RTL and Bertelsmann are understood to favour the possibility of mergers. With the Government throwing its backing behind Channel 4, signalling that a tie-up between the broadcaster and BBC Worldwide, instead of a merger with Five, was the best way to protect its future, analysts speculate that Bertelsmann's chief executive, Hartmut Ostrowski, could look to ITV.
Paul Richards, media analyst at Numis Securities, says: "With a merger with Channel 4 looking less likely, the question is now whether RTL might now look at ITV – owning the two is a real option."
Another City analyst said: "What could be interesting is the prospect of RTL doing a swap with Sky.

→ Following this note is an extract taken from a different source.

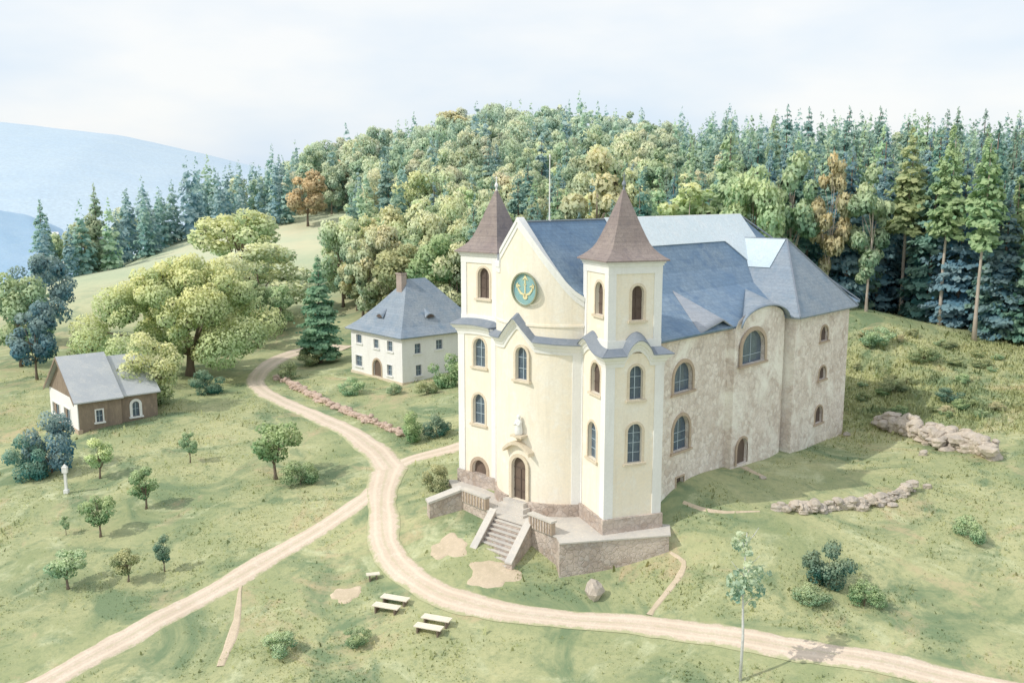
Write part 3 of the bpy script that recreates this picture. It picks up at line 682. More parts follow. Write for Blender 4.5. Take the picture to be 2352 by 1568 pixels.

In this case RTL would buy Sky's stake in ITV and use this as a platform to launch a full bid for ITV enabling it to get a much bigger presence in the UK as part of its European portfolio. Sky would then own Five neatly bypassing its problem that it can't own ITV because it is protected under law. If Murdoch then said he was going to invest everything in Five he could possibly build a meaningful commercial, free-to-air competitor in the UK that is not reliant on subscription television. The fifth channel could become something more substantial and build a greater share."
The Government's final report into the future of public service broadcasting is expected later this year and could recommend the creation of a second body to compete with the BBC in producing public service content, with Channel 4 at the centre. But analysts are not ruling out a role for Five. Amid all the wrangling one thing is clear, the status quo cannot continue.
"Five as it is, is not an irrelevance," says one analyst. "But it is pretty peripheral in the overall scheme of things."